Sweet Erosion

Our sins cover our soul so that we cannot access Hashem easily. Teshuva slowly removes the grim on our souls. On Simchat Torah, we rejoice over the Torah because it is such a joy to be so close to G-d! 

3 min

Dovber HaLevi

Posted on 27.09.23

By the end of the High Holiday season, quite often you get a little tired. By the middle of Succot, you kind of just want to get it over with and move on with your life. I never understood why Hashem gave us so many holidays if we couldn’t keep up with them.

Until now.

It’s been a long journey. I started 10 years ago, deep in a pit of sin. Since then, I have been working on myself. Praying every day, pushing myself to the mitzvah of personal holiness, peace in the home, and living in the Land of Israel. Slowly, very slowly, the sediment I covered my soul with began to erode.

Sometimes I had moments of clarity.
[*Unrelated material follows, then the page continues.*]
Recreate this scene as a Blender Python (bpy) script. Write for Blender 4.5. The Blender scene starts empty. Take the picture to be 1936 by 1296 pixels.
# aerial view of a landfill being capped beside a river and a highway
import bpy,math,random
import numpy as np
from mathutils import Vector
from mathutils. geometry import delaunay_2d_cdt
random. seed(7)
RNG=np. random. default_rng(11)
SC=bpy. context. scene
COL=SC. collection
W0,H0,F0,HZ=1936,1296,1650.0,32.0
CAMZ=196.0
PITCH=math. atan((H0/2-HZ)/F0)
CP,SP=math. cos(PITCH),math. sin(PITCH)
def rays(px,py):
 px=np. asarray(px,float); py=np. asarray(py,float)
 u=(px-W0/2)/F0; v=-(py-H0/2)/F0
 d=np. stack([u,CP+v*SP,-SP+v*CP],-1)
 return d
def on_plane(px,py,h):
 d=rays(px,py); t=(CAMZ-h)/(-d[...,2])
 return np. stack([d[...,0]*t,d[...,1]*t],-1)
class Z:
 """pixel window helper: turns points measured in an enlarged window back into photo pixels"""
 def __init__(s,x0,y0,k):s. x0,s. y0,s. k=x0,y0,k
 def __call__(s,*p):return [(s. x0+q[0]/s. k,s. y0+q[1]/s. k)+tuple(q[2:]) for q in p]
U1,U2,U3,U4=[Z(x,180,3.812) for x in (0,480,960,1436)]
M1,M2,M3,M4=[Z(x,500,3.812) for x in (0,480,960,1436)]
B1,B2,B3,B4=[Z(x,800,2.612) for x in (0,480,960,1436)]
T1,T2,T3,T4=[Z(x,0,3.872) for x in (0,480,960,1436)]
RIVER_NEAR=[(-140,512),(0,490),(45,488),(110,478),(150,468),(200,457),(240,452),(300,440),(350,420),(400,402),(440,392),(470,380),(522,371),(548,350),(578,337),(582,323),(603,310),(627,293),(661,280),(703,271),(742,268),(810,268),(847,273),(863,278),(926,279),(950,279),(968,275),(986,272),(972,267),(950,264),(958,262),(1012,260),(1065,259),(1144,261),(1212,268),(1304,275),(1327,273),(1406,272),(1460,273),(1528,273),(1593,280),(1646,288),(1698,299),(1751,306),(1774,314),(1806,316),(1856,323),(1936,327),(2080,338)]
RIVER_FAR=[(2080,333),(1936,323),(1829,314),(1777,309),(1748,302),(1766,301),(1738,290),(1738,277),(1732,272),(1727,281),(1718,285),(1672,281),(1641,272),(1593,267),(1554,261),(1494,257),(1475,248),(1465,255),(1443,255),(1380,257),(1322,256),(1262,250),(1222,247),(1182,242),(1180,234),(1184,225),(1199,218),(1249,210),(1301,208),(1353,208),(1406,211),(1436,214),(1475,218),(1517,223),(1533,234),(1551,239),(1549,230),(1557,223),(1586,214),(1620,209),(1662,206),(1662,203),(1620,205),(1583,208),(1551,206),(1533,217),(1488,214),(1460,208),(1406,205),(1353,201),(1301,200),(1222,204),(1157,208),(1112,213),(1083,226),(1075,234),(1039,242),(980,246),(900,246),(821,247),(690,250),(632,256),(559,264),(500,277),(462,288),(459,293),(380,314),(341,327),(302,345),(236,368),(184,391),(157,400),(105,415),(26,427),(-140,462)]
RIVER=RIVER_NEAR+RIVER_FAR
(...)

I felt so close to Hashem it was like we were entwined in a dance. Most of the time I felt like I was climbing up a mountain, pushing onward against a force weighing me down at every moment.

Something happened the past year. Maybe it was age, and the shock that the clock is ticking. Maybe it was health, a little discomfort in some unsettling places. I realized that I had better get serious because there is never a guarantee that I will have the time or ability to repent in that grey area called “next time.”

This became the best High Holiday season ever. Our family enjoyed every moment. We spent Succot picking eggplants and pomegranates in a farm up north, then ate them inside a big Sukkah in Hevron. The kids picked grapes, and made grape juice for Simchat Torah Kiddush. We went to the grave site of Judah the Prince, who compiled the Mishnah, and celebrated the Succot festival there. Every day we made blessings over the four species.

I could feel the joy emanating from my soul. The same way we sometimes wake up and just feel bad for no explicable reason, we all woke up feeling great. Every day. We didn’t want the holiday to end. We wanted Succot to last forever.

I finally understood the meaning of Shemini Azeret, the additional festival Hashem included the day after Succot. It means, “stay a while.” Hashem said that He is so happy we are so close to Him for so long, He doesn’t want to let us go. Tishrei may be the only month where we put more into serving Hashem than we do into our “day to day” lives.

It’s like going to a wedding. The ceremony is from 5 to 10. At 9, the deserts are served. At 9:20, the band starts up for one more set. By 9:45 the place is rocking. Everybody is dancing. There is an energy, a momentum. The father of the groom quietly goes to the band leader and the head of the event hall and says, “How much to keep it going another 2 hours.” They agree on a price. Then the band leader makes the announcement to the guests.

The place goes wild and the party doesn’t end.

That’s the meaning of Simchat Torah, the rejoicing over the Torah. It is such a joy to be so close to G-d, we don’t want to leave once the music stops. G-d commands the universe to keep playing for another day.

The Divine celebration continues.

Over a lifetime of mistakes, I have learned that the soul is like a magnet. It is attracted to G-d. It desires holiness at all times. We are created to be happy, holy, and close to our Creator. Just like a magnet will attract any metal, even moving the object from its place, defying gravity just to touch it, the soul inside us attracts Hashem, Torah, and mitzvot, also breaking the laws of nature to do so.

What happens when we take a powerful magnet and put an iPhone next to it? If the phone is close enough, it will slowly drift towards the magnet until it touches it. However, there are substances that act as a magnetic shield. If you cover the magnet in a sheet of certain types of steel, the iPhone doesn’t move.

The same with our soul. As long as we keep it clean, it has a natural attraction to holiness. If we expose it to healthy eating, being a good person, and leisurely activities like walking outside, this “secular cover” doesn’t change the natural attractive qualities of our spirit. It desires holiness as always.

When we put the wrong covering over it, like eating too much, television, internet, unholy romance, cheating in business, obsession with work and career advancement, the attraction is blocked by what we cover it with.

We have to work a lot harder to get close to Hashem, and the work can feel laborious.

Repentance is slowly but surely changing our daily habits. Bit by bit, changing one small thing at a time, over our lives we dilute the layer of steel blocking the magnet. Water, over time, can wash away even the most powerful of substances. In time, a small hole is pierced. Then the power of the magnet is unleashed. A small part of our being is re-attracted to G-d. Every holiday is sweeter. Every Torah lesson becomes a fuller experience. Each word of prayer is felt throughout.

The times where we cannot wait to break away transforms into moments where we never want to let go.